In Uncategorized on 04/04/2016 at 13:25

Please pardon the Latin pun. Though it looks like I’m showing off my attendance at a high-priced law school, the pun is relevant, as Judge Morrison forces IRS, over much objection, to fork over a bunch of documents and tax returns in Gary A. Wolens, Docket No. 10853-15, filed 4/4/16.

It’s the usual property-settlement-vs-alimony pitchers’ duel. Gary paid his loved-once Roberta in excess of £1,250K over three tax years, causing IRS to head for the exchange rate button on their i-phones and sock Gary with a $650K deficiency for the year in question.

Gary wants IRS to unload a bunch of documents from those three years, during each of which Gary was losing pounds. Some of the docs are from Gary, but the rest are from Roberta for those years.

IRS says only one year is at issue, therefore the past years are irrelevant.

Wrong, says Judge Morrison. “Tax returns for successive years often involve the same or similar tax issues. Naturally, the IRS’s files for one year may contain information that is relevant to another year. This overlap is especially possible in this case, in which the petitioner made similar annual payments in the years [X, Y and Z, Z being the year at issue]. We therefore reject respondent’s categorical relevancy argument. Respondent made no other arguments regarding this request. Therefore we will order production of these documents.” Order, at p. 2.

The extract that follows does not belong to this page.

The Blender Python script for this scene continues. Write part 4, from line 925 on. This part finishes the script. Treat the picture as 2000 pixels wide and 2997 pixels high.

Next at bat is the classic Section 6103 “tax return info” riposte. Roberta isn’t a party, and the docs at issue are clearly tax return info, thus confidential and privileged accordingly.

And Gary and Roberta are long since splitsville, so no “transactional” relationship. Generally (love that word!), if taxpayers are in some kind of give-and-take or back-and-forth, the return info of a nonparty might come in, if needed to establish a defense, thus “transactional”.

Judge Morrison is too polite to do what I will now do, namely, viz., and to wit, give IRS a Taishoff “Oh Please!”

Gary claims “…the documents are permitted to be disclosed under the § 6103(h)(4)(C) exception, which permits the IRS to disclose return or return information in a tax-related judicial proceeding “if such return or return information directly relates to a transactional relationship between a person who is a party to the proceeding and the taxpayer which directly affects the resolution of an issue in the proceeding”. Respondent’s [IRS’s] sole argument for why this exception is not applicable is that petitioner and Roberta did not have a ‘transactional relationship’. We disagree with respondent’s argument. Petitioner and Roberta were married and divorced. There were financial aspects to this relationship. We therefore consider the relationship ‘transactional’. See Whittington v. United States, 2014 U.S. Dist. LEXIS 133163, 2014-2 U.S. Tax Cas. (CCH) ¶ 50,455, 114 A.F.T.R.2d (RIA) 6092 (W.D. Wash. 2014); Tavery v. United States, 32 F.3d 1423 (10th Cir. 1994); Christoph v. United States, 1995 U.S. Dist. LEXIS 19977, 77 A.F.T.R.2d (RIA) 809 (S.D. Ga. 1995). Respondent made no other arguments against the application of the § 6103(h)(4)(C) exception. For example, respondent did not argue that the requested documents do not ‘directly relate’ to petitioner and Roberta’s marriage and divorce. Therefore we will order production of these documents.” Order, at pp. 2-3.

The citations are there for your next brief, but watch out for the “directly relates” gambit. Try for an in camera if IRS claims that the docs do not “directly relate.” Uncle Sam can make the pants too tight as well as too long.

Judge Morrison notes in passing an interesting coincidence.  “(We note that the [X] tax-year documents are in the possession of the Department of Justice. The Department of Justice is defending a Court of Federal Claims case brought by petitioner regarding his [X] tax year. The Department of Justice’s lawyer in that case is out of the country and will not return to work until April 4, 2016.).” Order, at p. 2.

Also out of the country but returning today, April 4, 2016, from her birthday present trip to Paris is the most wonderful four-year-old Texan, accompanied by her mother, Director at a Big Four accounting firm, who is also returning to work. Welcome home, ladies!